Between about 70km and 3,000km above the earth's surface is the ionosphere, which is positively charged because of the action of solar ultraviolet radiation. The earth's surface, however, is negatively charged during fine weather, so cloud droplets acquire an induced positive charge on their lower sides and a negative charge on their upper sides. This undoubtedly plays a part in the electrification of a cloud, but a far greater contribution is probably made by collisions between ice crystals and warmer pellets of hail.

Generally, the higher parts of a cloud will hold positively charged ice crystals, the middle parts will hold a mixture of negatively charged hail and positively charged raindrops caught in an updrift, and the lowest part will have falling hail or raindrops, both negative. But an area of positive charge observed at the bottom of clouds is still a mystery.

Lightning should be thought of as a spark between not-quite-connected parts of an electrical circuit. It usually starts just before the storm hits the ground, as the negatively charged melting hail comes close enough to the positively charged ground for the circuit to be bridged with a spark. The first stroke comes from cloud to ground, followed almost instantaneously by a return stroke from the ground. A simple path of least resistance between cloud and ground results in sheet lightning, but when the flash takes several paths from a main channel, we see the more attractive forked lightning. The extremely rare ball lightning, which appears as a bright sphere less than a foot across, and bead lightning, which appears as a succession of small balls, have so far evaded explanation.

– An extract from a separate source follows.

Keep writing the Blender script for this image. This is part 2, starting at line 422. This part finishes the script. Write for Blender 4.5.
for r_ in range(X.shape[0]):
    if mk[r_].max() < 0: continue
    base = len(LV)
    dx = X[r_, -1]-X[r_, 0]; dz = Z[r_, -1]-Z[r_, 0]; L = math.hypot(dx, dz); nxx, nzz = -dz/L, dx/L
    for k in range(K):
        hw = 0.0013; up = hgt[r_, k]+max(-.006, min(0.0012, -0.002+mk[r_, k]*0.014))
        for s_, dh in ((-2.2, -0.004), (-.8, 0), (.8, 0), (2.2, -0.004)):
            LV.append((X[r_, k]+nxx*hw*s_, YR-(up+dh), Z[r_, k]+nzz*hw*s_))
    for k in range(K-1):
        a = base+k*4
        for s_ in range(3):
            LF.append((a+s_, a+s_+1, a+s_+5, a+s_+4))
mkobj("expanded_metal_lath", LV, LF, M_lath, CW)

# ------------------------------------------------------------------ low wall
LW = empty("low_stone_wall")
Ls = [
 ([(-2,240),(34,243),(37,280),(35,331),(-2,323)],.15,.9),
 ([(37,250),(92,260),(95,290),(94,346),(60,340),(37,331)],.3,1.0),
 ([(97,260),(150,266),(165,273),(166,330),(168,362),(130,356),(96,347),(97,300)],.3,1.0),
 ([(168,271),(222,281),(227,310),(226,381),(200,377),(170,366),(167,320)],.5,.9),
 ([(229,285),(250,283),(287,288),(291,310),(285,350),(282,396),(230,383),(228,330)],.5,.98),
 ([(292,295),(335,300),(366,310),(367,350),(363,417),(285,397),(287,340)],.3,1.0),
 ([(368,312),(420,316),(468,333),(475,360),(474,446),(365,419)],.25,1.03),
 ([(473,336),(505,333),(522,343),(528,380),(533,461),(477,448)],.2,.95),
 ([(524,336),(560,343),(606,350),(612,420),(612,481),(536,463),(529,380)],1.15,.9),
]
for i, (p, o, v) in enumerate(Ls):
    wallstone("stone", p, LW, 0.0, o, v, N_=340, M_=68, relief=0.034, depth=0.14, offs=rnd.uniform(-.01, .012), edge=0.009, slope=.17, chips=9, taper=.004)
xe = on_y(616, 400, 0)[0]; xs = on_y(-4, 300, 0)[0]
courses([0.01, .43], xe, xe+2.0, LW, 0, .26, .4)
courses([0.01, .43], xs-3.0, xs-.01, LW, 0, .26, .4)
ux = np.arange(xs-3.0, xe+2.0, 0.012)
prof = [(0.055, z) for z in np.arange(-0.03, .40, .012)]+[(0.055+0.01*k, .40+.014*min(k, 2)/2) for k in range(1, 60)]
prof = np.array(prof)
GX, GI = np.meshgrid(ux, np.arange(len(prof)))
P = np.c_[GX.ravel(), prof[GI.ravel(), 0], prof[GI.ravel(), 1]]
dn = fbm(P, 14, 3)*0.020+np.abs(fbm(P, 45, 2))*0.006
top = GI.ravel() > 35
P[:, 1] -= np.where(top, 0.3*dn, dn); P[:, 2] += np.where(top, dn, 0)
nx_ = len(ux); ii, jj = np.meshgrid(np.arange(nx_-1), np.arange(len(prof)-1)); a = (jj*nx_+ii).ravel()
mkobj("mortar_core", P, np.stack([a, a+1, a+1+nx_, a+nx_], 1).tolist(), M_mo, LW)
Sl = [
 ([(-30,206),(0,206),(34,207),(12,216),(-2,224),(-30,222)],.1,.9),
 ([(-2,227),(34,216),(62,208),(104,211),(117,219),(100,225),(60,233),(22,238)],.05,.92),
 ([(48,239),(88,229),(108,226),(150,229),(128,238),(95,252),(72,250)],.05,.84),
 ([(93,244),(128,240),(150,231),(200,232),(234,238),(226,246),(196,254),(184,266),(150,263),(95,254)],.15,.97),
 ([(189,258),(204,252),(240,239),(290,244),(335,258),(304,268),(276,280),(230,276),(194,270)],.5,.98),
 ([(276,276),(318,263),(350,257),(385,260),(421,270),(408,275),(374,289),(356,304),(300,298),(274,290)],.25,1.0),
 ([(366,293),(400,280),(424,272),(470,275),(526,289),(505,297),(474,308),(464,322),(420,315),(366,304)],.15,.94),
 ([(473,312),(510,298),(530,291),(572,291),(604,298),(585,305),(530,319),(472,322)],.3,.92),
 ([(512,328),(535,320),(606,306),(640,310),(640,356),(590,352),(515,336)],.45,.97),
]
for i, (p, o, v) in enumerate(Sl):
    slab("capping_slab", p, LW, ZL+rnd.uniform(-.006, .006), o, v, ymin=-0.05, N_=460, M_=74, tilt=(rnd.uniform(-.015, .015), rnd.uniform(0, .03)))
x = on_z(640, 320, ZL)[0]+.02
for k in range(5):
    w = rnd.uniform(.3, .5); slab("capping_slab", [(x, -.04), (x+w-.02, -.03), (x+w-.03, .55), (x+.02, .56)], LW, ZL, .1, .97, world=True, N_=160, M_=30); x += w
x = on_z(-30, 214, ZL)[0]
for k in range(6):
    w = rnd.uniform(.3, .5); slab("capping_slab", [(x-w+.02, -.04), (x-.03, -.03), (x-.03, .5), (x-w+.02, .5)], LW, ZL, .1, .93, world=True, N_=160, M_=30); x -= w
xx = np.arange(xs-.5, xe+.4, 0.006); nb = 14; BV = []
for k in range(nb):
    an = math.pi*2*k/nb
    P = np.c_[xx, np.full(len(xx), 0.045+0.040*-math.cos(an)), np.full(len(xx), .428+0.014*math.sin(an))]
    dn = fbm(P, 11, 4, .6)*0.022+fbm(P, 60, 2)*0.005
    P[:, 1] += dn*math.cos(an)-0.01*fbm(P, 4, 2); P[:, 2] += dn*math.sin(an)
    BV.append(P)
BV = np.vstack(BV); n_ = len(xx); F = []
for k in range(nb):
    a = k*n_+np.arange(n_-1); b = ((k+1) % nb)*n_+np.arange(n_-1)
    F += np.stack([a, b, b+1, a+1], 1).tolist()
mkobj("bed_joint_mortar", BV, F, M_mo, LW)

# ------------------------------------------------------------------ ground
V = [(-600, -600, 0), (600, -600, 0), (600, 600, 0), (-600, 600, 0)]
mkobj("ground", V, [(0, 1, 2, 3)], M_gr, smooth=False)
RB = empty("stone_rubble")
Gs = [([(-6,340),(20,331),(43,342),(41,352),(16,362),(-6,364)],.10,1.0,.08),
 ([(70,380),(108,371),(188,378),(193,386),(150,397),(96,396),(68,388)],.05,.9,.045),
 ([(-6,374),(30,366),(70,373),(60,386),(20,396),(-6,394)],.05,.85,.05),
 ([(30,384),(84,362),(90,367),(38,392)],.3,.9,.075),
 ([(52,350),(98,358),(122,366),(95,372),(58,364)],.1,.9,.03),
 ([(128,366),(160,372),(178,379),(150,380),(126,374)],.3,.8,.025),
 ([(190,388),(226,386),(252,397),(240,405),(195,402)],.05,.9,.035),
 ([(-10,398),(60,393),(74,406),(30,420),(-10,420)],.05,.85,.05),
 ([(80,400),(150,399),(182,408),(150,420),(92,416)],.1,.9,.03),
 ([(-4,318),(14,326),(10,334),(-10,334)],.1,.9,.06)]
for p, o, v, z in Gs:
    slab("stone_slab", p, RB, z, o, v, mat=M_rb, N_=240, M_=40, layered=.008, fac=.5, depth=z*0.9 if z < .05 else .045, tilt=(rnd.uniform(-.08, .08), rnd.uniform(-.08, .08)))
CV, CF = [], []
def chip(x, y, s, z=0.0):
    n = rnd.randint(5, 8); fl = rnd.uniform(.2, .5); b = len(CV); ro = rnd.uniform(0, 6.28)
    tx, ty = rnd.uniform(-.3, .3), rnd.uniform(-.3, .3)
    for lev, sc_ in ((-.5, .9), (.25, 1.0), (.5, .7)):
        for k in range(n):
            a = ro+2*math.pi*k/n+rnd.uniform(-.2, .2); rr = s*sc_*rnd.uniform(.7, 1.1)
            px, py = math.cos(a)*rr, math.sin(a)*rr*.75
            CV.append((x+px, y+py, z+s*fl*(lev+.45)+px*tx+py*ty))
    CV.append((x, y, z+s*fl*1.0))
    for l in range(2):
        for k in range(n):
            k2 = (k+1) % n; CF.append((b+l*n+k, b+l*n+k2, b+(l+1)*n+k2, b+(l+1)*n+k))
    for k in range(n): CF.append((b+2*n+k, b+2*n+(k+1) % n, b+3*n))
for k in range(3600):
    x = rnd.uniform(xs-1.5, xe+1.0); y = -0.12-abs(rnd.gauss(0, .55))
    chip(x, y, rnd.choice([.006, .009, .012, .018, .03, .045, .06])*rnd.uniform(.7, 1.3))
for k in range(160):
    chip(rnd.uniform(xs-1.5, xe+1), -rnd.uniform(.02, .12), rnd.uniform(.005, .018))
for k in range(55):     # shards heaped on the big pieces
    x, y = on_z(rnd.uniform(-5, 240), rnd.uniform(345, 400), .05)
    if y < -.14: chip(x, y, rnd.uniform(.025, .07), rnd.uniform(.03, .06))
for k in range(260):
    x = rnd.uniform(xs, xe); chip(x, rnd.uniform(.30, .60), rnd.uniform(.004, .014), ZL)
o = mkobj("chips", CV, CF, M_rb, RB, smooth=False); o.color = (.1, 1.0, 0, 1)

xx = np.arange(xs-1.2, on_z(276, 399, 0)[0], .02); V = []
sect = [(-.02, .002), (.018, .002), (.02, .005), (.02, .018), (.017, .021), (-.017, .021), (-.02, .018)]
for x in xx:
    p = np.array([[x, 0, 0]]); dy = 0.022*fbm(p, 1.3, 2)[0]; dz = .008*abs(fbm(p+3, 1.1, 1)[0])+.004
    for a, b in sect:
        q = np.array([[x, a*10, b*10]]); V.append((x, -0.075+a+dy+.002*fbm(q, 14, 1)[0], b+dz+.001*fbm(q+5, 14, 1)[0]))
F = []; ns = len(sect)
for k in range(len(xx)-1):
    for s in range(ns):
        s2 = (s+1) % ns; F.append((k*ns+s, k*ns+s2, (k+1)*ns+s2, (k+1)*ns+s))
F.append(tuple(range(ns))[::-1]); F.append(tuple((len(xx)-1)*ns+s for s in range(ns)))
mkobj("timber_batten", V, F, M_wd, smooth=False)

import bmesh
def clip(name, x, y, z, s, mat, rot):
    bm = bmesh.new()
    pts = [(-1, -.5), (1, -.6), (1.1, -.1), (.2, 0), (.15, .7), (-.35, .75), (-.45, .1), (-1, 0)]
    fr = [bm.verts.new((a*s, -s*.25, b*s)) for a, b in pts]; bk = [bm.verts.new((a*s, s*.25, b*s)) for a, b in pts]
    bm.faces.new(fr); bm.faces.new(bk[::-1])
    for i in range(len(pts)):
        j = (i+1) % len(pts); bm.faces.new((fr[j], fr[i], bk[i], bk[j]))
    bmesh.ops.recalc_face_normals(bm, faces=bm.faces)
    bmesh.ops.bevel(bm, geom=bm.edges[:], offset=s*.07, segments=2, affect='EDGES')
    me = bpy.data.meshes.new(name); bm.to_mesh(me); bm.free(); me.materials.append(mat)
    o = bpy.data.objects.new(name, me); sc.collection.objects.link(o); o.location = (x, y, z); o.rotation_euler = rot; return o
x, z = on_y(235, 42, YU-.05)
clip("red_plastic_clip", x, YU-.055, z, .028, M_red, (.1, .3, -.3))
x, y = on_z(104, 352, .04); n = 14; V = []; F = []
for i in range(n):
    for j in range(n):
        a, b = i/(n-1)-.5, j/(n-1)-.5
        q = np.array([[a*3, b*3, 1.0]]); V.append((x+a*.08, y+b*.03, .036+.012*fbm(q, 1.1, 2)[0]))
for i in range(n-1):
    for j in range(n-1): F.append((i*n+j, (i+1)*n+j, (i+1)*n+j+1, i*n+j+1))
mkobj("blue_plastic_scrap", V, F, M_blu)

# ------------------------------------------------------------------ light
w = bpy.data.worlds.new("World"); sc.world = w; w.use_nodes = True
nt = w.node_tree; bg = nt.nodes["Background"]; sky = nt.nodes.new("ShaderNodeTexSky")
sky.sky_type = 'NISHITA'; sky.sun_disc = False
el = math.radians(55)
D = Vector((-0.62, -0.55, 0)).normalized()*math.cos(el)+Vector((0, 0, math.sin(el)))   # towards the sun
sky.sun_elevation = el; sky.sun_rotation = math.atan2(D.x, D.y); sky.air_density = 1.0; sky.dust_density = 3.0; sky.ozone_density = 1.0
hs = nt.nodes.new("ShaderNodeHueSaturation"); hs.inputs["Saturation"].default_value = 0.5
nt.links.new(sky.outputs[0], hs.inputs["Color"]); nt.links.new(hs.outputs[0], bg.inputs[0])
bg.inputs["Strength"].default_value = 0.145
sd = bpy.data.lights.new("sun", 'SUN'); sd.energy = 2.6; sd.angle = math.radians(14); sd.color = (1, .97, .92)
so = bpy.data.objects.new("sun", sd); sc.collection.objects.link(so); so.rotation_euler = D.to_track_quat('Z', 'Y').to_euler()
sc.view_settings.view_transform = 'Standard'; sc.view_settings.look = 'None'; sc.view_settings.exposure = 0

The difference in electrical potential bridged by a lightning flash is usually hundeds of millions of volts - and that explains why lightning flashes generate such heat. The heat causes a rapid expansion of the air around it, and the resulting compression wave produces thunder as it breaks the sound barrier. Since sound waves travel at about one- third of a kilometre per second, count the seconds between lightning (which is seen almost instantaneously) and the thunder that follows, then divide by three to determine how far away the lightning flash occurred in kilometres.